Saturday, February 15, 2014

On Past and Present Happiness

Last Friday, while we're having one of our random pig-outs after work, my training mates and I touched on the topic happiness. The main question that night over french fries and affogatos was: "Are you happy where you are right now?"

It's a simple question in the context that it can be answered with a yes or a no. But beneath it lies more complicated and mind-boggling questions most people can't readily answer, myself included. The three of us answered variations of "maybe", "somehow" and "I don't know." It concluded with wishing that may we know what we're looking for to make us say that we're happy, no ifs and buts and just let time run its course.
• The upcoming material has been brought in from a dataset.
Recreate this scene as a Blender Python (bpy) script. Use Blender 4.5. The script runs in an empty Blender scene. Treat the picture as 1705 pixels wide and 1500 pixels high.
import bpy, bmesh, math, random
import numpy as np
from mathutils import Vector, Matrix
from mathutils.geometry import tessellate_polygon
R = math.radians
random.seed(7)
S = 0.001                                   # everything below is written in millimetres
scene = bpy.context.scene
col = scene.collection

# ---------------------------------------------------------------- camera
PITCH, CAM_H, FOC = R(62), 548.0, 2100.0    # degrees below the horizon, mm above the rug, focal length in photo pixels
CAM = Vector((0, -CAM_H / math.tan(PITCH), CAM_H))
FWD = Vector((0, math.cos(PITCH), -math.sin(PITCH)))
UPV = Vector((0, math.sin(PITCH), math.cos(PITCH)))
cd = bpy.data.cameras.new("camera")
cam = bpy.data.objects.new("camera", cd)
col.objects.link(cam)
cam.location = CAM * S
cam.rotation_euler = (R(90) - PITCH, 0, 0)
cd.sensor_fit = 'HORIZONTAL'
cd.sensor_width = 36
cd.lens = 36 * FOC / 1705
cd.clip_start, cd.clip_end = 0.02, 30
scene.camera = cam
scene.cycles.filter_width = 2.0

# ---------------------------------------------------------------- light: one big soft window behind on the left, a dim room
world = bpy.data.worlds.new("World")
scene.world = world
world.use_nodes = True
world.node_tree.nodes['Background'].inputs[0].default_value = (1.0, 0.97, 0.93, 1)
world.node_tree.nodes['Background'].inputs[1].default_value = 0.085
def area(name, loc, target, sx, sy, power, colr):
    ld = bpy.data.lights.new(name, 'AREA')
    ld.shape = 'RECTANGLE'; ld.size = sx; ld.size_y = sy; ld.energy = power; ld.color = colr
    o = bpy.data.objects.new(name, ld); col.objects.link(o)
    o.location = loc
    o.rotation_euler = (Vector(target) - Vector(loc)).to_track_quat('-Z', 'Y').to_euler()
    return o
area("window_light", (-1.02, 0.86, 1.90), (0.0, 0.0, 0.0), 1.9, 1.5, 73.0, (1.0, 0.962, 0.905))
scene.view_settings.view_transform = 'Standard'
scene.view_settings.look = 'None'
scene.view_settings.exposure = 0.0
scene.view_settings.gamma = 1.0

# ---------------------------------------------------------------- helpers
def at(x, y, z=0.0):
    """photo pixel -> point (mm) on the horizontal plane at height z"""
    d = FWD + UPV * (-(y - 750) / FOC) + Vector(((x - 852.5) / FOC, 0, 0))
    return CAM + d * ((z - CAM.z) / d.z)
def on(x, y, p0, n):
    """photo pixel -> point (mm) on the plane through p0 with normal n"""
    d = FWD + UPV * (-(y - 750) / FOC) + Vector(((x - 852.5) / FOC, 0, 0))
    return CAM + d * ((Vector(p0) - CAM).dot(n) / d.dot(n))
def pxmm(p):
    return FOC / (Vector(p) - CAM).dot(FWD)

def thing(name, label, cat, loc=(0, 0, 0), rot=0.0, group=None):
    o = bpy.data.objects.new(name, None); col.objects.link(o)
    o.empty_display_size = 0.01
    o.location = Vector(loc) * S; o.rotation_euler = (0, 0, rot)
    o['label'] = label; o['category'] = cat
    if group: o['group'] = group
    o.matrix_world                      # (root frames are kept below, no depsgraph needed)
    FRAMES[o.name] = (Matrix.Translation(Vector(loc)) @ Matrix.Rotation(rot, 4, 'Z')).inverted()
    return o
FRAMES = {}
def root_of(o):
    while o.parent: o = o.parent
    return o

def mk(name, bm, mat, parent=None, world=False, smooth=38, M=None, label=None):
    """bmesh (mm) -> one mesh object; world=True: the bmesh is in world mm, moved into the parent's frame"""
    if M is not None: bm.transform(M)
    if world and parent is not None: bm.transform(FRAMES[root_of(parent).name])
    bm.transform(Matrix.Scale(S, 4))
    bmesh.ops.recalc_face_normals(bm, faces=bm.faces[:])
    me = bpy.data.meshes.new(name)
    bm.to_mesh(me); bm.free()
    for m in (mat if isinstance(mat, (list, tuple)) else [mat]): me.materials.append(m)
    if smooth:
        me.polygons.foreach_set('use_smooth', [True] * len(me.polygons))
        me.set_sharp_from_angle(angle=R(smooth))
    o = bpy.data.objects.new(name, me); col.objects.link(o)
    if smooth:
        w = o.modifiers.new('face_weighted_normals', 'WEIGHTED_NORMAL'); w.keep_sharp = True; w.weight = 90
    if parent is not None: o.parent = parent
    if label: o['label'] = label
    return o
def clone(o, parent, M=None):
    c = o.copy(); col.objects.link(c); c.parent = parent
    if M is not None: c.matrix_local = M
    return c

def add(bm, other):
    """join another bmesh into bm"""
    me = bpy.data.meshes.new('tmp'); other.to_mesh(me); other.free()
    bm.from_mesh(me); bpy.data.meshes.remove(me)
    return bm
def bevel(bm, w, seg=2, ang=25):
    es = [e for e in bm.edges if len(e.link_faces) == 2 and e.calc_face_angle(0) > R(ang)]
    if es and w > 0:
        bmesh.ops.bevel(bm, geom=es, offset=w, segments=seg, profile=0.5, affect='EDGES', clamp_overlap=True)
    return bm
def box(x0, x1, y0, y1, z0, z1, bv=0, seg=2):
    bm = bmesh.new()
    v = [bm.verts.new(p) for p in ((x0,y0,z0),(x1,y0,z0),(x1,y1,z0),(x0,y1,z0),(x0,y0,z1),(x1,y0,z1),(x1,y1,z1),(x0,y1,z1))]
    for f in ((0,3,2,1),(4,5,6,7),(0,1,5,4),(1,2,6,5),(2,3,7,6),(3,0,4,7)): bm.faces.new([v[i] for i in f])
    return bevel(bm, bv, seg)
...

Today, as I was reading a few pages of Gretchen Rubin's The Happiness Project,  I am presented with this: 
"What did you like to do when you were a child? What you enjoyed as a ten-year-old is probably something you'd enjoy now."
Tracing back to my ten-year-old self. All I remember was that I liked playing a lot like most kids. I usually play teacher-teacheran, complete with kiddie blackboard and colored chalks; my cousins being the students and I, the teacher. Now, I am a language teacher. So it got me thinking- is this what really makes me happy? Will I grow old doing this? Will it give me life satisfaction? I think it's for me to know and find out. Or maybe I'll never find out. But same old, I'll live my life the best way I know how.